Netflix will join net neutrality 'Day of Action' after all

After saying "it's not our primary battle," Netflix is rejoining the fight.

After being on the front lines of net neutrality action for years, Netflix CEO Reed Hastings recently declared that it is no longer its "primary battle ... because we're big enough to get the deals we want." That caused a lot of consternation among foes of the FCC's plan to roll back consumer internet protections, but apparently the streaming giant has changed its mind. Organizers say Netflix will participate in the July 12 "Internet-Wide Day of Action to Save Net Neutrality," and the company tweeted that it "will never outgrow the fight for #NetNeutrality."

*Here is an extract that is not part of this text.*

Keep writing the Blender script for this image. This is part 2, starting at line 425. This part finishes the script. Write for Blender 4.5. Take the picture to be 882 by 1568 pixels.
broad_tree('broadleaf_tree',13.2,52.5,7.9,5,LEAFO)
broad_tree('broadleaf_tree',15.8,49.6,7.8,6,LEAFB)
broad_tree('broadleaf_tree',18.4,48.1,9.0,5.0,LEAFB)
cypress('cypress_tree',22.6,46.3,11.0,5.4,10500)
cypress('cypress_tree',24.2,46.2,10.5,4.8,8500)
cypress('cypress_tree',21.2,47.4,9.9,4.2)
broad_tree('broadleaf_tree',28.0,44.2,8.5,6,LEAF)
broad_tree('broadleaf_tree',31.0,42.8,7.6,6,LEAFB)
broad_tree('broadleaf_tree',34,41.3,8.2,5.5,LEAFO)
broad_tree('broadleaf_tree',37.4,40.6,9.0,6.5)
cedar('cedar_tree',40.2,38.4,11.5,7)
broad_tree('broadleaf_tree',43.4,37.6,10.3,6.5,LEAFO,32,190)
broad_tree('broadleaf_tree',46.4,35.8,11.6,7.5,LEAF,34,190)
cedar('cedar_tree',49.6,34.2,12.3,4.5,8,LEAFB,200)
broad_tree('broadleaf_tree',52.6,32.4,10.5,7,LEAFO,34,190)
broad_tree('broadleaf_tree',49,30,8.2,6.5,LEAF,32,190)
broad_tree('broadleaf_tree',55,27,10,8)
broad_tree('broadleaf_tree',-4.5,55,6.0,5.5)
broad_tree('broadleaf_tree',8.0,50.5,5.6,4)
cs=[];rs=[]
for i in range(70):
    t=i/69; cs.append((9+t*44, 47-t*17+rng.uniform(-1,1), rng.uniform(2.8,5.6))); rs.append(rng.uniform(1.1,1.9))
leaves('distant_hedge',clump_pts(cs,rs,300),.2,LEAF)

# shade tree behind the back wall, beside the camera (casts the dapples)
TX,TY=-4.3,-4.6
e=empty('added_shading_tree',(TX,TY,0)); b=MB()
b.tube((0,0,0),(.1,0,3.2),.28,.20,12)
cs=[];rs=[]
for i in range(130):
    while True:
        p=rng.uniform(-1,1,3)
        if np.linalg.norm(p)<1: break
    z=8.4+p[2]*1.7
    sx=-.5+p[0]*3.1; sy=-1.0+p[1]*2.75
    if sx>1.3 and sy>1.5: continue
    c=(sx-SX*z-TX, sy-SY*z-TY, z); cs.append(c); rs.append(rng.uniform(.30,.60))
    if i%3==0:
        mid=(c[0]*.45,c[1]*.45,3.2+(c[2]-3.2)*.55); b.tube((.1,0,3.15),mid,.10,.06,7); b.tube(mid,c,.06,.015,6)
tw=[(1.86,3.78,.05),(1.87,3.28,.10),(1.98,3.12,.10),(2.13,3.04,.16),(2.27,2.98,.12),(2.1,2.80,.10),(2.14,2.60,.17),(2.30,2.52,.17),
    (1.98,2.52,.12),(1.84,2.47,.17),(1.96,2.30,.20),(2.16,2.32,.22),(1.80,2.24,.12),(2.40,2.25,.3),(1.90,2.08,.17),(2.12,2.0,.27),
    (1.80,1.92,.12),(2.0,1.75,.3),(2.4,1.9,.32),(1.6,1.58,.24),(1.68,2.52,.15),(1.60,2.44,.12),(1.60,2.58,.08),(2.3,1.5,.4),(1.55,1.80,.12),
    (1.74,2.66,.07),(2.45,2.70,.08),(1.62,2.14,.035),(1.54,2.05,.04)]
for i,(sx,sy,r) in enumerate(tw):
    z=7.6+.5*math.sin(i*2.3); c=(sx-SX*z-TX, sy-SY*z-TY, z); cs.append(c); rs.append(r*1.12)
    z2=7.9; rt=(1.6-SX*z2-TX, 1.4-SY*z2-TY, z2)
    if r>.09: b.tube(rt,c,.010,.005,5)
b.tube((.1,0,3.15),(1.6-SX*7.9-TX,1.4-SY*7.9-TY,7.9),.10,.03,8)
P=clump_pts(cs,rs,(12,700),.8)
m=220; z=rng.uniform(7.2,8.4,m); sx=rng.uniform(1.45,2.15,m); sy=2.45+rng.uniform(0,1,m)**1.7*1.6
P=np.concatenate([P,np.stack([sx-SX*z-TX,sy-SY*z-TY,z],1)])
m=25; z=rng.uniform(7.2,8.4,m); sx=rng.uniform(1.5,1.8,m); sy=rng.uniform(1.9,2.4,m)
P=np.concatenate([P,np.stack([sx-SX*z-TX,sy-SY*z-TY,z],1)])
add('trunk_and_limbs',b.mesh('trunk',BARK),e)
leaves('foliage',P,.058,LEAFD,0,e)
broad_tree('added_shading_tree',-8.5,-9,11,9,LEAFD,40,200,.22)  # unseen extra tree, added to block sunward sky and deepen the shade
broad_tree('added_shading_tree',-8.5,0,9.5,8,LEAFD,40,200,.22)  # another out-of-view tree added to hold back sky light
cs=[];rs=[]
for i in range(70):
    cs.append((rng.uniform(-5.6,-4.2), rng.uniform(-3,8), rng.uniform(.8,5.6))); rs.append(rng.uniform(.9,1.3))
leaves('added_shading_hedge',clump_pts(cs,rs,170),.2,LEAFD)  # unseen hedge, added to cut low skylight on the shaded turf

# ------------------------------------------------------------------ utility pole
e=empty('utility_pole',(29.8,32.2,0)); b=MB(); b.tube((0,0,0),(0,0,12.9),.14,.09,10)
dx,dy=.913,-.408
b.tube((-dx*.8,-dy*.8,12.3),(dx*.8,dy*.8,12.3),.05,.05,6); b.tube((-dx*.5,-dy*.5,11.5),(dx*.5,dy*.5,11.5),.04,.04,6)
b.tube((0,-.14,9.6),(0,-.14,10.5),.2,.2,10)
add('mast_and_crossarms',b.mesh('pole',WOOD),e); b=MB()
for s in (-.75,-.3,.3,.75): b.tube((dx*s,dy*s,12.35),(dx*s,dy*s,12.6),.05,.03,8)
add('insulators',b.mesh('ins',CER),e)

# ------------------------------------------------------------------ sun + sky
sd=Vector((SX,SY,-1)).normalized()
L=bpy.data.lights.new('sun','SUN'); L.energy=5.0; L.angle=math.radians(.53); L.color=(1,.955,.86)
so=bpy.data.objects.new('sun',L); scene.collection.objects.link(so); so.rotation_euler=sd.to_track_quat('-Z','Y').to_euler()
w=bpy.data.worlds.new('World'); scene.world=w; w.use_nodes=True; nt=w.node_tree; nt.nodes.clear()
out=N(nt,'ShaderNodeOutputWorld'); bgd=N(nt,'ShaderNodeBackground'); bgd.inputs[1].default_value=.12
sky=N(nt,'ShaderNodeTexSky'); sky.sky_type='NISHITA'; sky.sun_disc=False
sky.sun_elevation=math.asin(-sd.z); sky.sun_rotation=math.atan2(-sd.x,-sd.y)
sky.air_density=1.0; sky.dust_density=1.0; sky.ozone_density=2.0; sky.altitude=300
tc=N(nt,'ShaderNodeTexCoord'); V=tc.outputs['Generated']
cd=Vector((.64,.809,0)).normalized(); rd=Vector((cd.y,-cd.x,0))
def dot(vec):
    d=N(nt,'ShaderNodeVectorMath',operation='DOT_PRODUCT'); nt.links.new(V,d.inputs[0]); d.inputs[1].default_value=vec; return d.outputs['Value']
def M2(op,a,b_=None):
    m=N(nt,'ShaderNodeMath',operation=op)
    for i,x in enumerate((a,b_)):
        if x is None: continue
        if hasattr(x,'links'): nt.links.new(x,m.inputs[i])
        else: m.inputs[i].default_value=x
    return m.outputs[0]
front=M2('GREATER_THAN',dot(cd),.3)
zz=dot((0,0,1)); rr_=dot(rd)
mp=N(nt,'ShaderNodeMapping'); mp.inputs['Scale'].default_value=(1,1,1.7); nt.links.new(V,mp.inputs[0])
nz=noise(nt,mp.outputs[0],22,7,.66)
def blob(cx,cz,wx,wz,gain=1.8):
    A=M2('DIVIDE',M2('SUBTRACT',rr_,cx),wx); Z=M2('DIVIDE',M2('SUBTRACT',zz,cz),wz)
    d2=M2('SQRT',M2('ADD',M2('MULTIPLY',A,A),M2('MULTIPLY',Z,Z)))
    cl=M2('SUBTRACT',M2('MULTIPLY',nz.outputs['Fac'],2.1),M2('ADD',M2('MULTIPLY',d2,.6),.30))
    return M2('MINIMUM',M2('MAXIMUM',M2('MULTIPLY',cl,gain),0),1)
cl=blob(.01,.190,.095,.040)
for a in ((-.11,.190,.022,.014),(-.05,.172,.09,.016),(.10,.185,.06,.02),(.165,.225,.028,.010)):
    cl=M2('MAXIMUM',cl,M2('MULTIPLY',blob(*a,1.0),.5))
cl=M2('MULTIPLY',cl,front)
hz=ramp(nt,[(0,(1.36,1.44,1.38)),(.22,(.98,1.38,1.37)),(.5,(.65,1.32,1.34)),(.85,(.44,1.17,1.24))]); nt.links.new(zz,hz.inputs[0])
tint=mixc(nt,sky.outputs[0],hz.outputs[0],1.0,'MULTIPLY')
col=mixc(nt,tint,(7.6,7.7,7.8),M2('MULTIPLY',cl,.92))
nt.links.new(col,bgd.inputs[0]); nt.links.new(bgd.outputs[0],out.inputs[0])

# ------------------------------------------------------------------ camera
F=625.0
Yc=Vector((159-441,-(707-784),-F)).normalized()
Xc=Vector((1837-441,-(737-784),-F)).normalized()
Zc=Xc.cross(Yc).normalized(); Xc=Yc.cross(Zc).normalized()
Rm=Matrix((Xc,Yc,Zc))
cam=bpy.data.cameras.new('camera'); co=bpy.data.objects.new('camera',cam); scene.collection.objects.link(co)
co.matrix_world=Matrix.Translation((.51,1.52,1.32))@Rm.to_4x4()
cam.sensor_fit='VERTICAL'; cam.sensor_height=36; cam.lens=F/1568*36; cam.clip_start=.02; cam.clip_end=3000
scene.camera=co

Prior to the implementation of current net neutrality rules by former FCC Chairman Tom Wheeler, Netflix was one of the primary lobbyists for new net neutrality rules. That's because its video streams take up a big chunk of internet traffic, and carriers like Verizon or Comcast have incentive to limit its services in favor of their own cable and streaming options.

As such, Netflix's new stance likely seemed hypocritical to "Day of Action" backers, a large group ranging from consumer organizations like Demand Progress to journalist group Center for Media Justice to large website like Reddit to retail giant Amazon.

Net neutrality rules implemented in 2015 reclassified internet service providers as public utilities, putting them under closer regulatory scrutiny. Specifically, the laws prohibit ISP actions like paid prioritization and slowdown of lawful content. However, new FCC chairman Ajit Pai wants to gut the rules, believing that ISPs can regulate themselves and won't take advantage of lax rules to screw consumers -- even though they've proven that they're willing to do that over and over again.

Other notable groups involved in the July 12th protests include Y Combinator, Mozilla, Kickstarter, Vimeo and Pornhub. "Net neutrality is vital to a healthy Internet: it protects free speech, competition and innovation online," said Mozilla's Denelle Dixon. "It's also something a majority of Americans support -- 76 percent, according to a recent Mozilla-Ipsos poll."